Kushner has great talent, and we should expect much more from her. To read The Mars Room will take you far from “genre fiction” and into a most serious novel. It is very much worth the journey.

To show how well Kushner writes, here is a passage about Romy’s unsuccessful attempt to escape her women’s prison in California’s Central Valley. Having managed to flee the prison grounds, Romy, wounded, is hiding forlornly in the mountains, and her words should, I think, be read in the knowledge that Kushner has already had Romy say elsewhere in the novel, “There are good people out there”:

The damp from fog, like now, it’s inside me. I’m safe from it. Doesn’t even make me shiver. That kind of cold forms the deepest layer of my memories, from growing up there, treeless streets built on sand and the bad ocean, the broken bottle ocean with its big curve of concrete wall. Fatal Drownings Occur Here, the signs said on each stairwell down. Stirway to bonfire, to spray paint, to fistfight. Grandma’s closet at the beach was any car. Or depending on the wind, in those stairwells. Fatal drownings occur here.

We swam in our clothes. We never once worried about drowning. Death was not in our future. No person lives in the future. The present, the present, the present. Life keeps on being that.
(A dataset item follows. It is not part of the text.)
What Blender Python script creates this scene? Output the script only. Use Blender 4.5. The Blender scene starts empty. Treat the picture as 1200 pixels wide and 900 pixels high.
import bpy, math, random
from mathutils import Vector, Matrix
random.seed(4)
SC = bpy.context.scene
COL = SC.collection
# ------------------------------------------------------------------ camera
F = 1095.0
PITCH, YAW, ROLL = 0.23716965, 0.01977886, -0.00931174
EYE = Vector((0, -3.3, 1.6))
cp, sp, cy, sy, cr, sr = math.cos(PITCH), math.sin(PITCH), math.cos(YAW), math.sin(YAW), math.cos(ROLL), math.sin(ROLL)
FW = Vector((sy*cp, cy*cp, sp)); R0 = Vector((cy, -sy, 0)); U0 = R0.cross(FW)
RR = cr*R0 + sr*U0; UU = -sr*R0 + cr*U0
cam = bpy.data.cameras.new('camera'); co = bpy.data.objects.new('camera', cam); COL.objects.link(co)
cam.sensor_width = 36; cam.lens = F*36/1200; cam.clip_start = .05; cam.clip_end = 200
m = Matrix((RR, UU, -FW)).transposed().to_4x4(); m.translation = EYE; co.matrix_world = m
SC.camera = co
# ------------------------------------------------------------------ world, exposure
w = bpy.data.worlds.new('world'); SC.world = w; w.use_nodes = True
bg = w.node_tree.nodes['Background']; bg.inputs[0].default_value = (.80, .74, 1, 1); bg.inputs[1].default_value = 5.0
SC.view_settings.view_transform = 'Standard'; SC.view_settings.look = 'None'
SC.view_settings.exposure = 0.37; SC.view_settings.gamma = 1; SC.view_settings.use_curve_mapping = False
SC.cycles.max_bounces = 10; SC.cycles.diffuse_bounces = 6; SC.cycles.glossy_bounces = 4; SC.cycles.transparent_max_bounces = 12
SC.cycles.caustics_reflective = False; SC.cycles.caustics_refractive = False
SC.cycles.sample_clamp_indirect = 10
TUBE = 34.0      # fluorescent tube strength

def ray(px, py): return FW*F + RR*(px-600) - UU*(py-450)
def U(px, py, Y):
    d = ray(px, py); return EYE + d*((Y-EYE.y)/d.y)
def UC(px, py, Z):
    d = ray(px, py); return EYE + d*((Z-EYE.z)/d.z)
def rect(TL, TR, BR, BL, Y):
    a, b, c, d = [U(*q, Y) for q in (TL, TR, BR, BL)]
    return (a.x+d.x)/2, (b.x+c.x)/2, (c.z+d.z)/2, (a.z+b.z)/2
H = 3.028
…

Hall, we have you surrounded.

They were talking to me. Sounded like yard orders….

Barking of dogs. Closer now. 

Lights bathed the forest….

I emerged from the tree and turned into the light, not slow. I ran toward them, toward the light….

I gave him life (Jackson, her son who has been taken from her and whose whereabouts she does not know). It is quite a lot to give. It is the opposite of nothing. And the opposite of nothing is not something. It is everything.”